## PROMPT
Copy out the listing in full, exactly as written, but not its pictures.

PROVIDED MATERIAL start

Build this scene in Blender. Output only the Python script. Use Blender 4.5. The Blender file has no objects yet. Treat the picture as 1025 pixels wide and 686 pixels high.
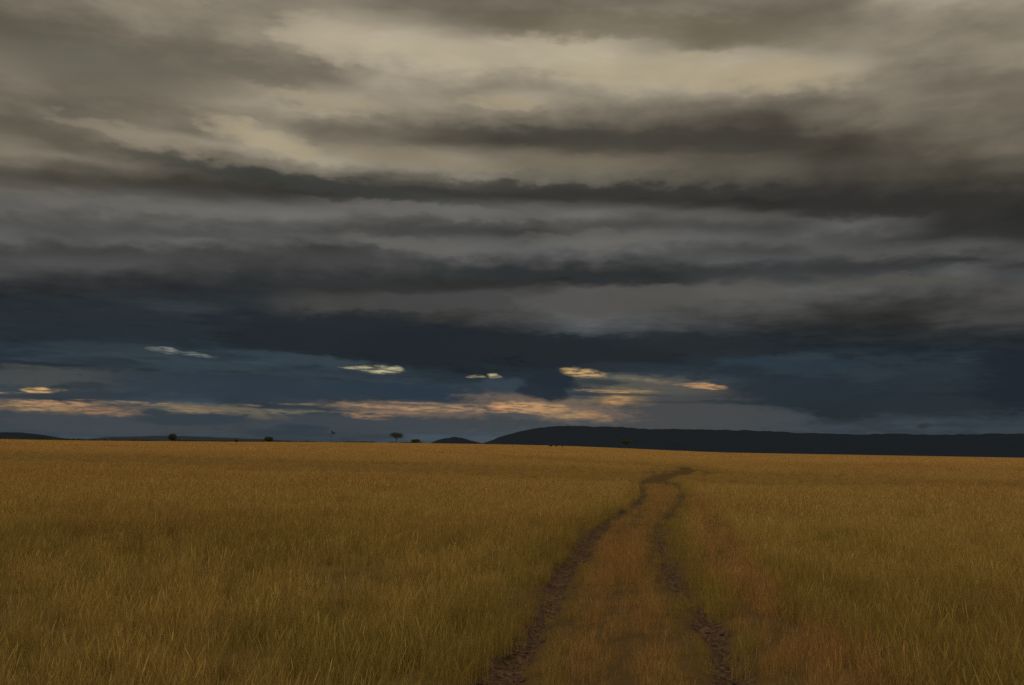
import bpy, bmesh, math, random
import numpy as np
from mathutils import Matrix, Vector


W, H = 1025, 686
FPX = 996.0                      # focal length in photo pixels
PITCH, ROLL = math.radians(6.10), math.radians(0.97)
EYE = Vector((0.0, 0.0, 1.72))
scene = bpy.context.scene
rng = np.random.default_rng(7)
random.seed(7)

# ------------------------------------------------------------------ camera
RC = Matrix.Rotation(math.pi / 2 + PITCH, 3, 'X') @ Matrix.Rotation(ROLL, 3, 'Z')
cam = bpy.data.cameras.new("camera")
cam.sensor_width = 36.0
cam.lens = 36.0 * FPX / W
cam.clip_start, cam.clip_end = 0.05, 60000
co = bpy.data.objects.new("camera", cam)
scene.collection.objects.link(co)
co.matrix_world = Matrix.Translation(EYE) @ RC.to_4x4()
scene.camera = co


def ray(px, py):
    """direction in the world of the sight line through a photo pixel"""
    return (RC @ Vector(((px - W / 2) / FPX, -(py - H / 2) / FPX, -1.0))).normalized()


def azel(px, py):
    d = ray(px, py)
    return math.degrees(math.atan2(d.x, d.y)), math.degrees(math.asin(d.z))


# ------------------------------------------------------------------ helpers
def smooth(a, b, x):
    t = np.clip((np.asarray(x, float) - a) / (b - a), 0, 1)
    return t * t * (3 - 2 * t)


class Noise2:
    """cheap value noise on a lattice"""
    def __init__(self, seed):
        self.t = np.random.default_rng(seed).random((256, 256))

    def at(self, x, y):
        x = np.asarray(x, float); y = np.asarray(y, float)
        xi = np.floor(x).astype(int); yi = np.floor(y).astype(int)
        fx = x - xi; fy = y - yi
        fx = fx * fx * (3 - 2 * fx); fy = fy * fy * (3 - 2 * fy)
        t = self.t; m = 255
        a = t[xi & m, yi & m]; b = t[(xi + 1) & m, yi & m]
        c = t[xi & m, (yi + 1) & m]; d = t[(xi + 1) & m, (yi + 1) & m]
        return (a * (1 - fx) + b * fx) * (1 - fy) + (c * (1 - fx) + d * fx) * fy

    def fbm(self, x, y, n=4):
        s = 0; a = 0.5
        for k in range(n):
            s = s + a * self.at(x * 2 ** k + 17.3 * k, y * 2 ** k + 5.1 * k); a *= 0.5
        return s / (1 - 0.5 ** n)


NZ = Noise2(3)


def tag(o, label=None, cat=None, group=None, kind=None):
    if label: o["label"] = label
    if cat: o["category"] = cat
    if group: o["group"] = group
    if kind: o["kind"] = kind
    return o


def link(name, me, mat=None, parent=None):
    o = bpy.data.objects.new(name, me)
    scene.collection.objects.link(o)
    if mat: me.materials.append(mat)
    if parent: o.parent = parent
    return o


def mesh_np(name, verts, faces):
    """faces: (n,k) array"""
    me = bpy.data.meshes.new(name)
    verts = np.asarray(verts, np.float32); faces = np.asarray(faces, np.int32)
    n, k = faces.shape
    me.vertices.add(len(verts)); me.vertices.foreach_set("co", verts.ravel())
    me.loops.add(n * k); me.loops.foreach_set("vertex_index", faces.ravel())
    me.polygons.add(n)
    me.polygons.foreach_set("loop_start", np.arange(0, n * k, k, dtype=np.int32))
    me.polygons.foreach_set("loop_total", np.full(n, k, np.int32))
    me.update(calc_edges=True)
    return me


def lin(c):
    return tuple(((v / 255) / 12.92 if v / 255 <= 0.04045 else ((v / 255 + 0.055) / 1.055) ** 2.4) for v in c)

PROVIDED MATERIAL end

## ANSWER
Build this scene in Blender. Output only the Python script. Use Blender 4.5. The Blender file has no objects yet. Treat the picture as 1025 pixels wide and 686 pixels high.
import bpy, bmesh, math, random
import numpy as np
from mathutils import Matrix, Vector


W, H = 1025, 686
FPX = 996.0                      # focal length in photo pixels
PITCH, ROLL = math.radians(6.10), math.radians(0.97)
EYE = Vector((0.0, 0.0, 1.72))
scene = bpy.context.scene
rng = np.random.default_rng(7)
random.seed(7)

# ------------------------------------------------------------------ camera
RC = Matrix.Rotation(math.pi / 2 + PITCH, 3, 'X') @ Matrix.Rotation(ROLL, 3, 'Z')
cam = bpy.data.cameras.new("camera")
cam.sensor_width = 36.0
cam.lens = 36.0 * FPX / W
cam.clip_start, cam.clip_end = 0.05, 60000
co = bpy.data.objects.new("camera", cam)
scene.collection.objects.link(co)
co.matrix_world = Matrix.Translation(EYE) @ RC.to_4x4()
scene.camera = co


def ray(px, py):
    """direction in the world of the sight line through a photo pixel"""
    return (RC @ Vector(((px - W / 2) / FPX, -(py - H / 2) / FPX, -1.0))).normalized()


def azel(px, py):
    d = ray(px, py)
    return math.degrees(math.atan2(d.x, d.y)), math.degrees(math.asin(d.z))


# ------------------------------------------------------------------ helpers
def smooth(a, b, x):
    t = np.clip((np.asarray(x, float) - a) / (b - a), 0, 1)
    return t * t * (3 - 2 * t)


class Noise2:
    """cheap value noise on a lattice"""
    def __init__(self, seed):
        self.t = np.random.default_rng(seed).random((256, 256))

    def at(self, x, y):
        x = np.asarray(x, float); y = np.asarray(y, float)
        xi = np.floor(x).astype(int); yi = np.floor(y).astype(int)
        fx = x - xi; fy = y - yi
        fx = fx * fx * (3 - 2 * fx); fy = fy * fy * (3 - 2 * fy)
        t = self.t; m = 255
        a = t[xi & m, yi & m]; b = t[(xi + 1) & m, yi & m]
        c = t[xi & m, (yi + 1) & m]; d = t[(xi + 1) & m, (yi + 1) & m]
        return (a * (1 - fx) + b * fx) * (1 - fy) + (c * (1 - fx) + d * fx) * fy

    def fbm(self, x, y, n=4):
        s = 0; a = 0.5
        for k in range(n):
            s = s + a * self.at(x * 2 ** k + 17.3 * k, y * 2 ** k + 5.1 * k); a *= 0.5
        return s / (1 - 0.5 ** n)


NZ = Noise2(3)


def tag(o, label=None, cat=None, group=None, kind=None):
    if label: o["label"] = label
    if cat: o["category"] = cat
    if group: o["group"] = group
    if kind: o["kind"] = kind
    return o


def link(name, me, mat=None, parent=None):
    o = bpy.data.objects.new(name, me)
    scene.collection.objects.link(o)
    if mat: me.materials.append(mat)
    if parent: o.parent = parent
    return o


def mesh_np(name, verts, faces):
    """faces: (n,k) array"""
    me = bpy.data.meshes.new(name)
    verts = np.asarray(verts, np.float32); faces = np.asarray(faces, np.int32)
    n, k = faces.shape
    me.vertices.add(len(verts)); me.vertices.foreach_set("co", verts.ravel())
    me.loops.add(n * k); me.loops.foreach_set("vertex_index", faces.ravel())
    me.polygons.add(n)
    me.polygons.foreach_set("loop_start", np.arange(0, n * k, k, dtype=np.int32))
    me.polygons.foreach_set("loop_total", np.full(n, k, np.int32))
    me.update(calc_edges=True)
    return me


def lin(c):
    return tuple(((v / 255) / 12.92 if v / 255 <= 0.04045 else ((v / 255 + 0.055) / 1.055) ** 2.4) for v in c)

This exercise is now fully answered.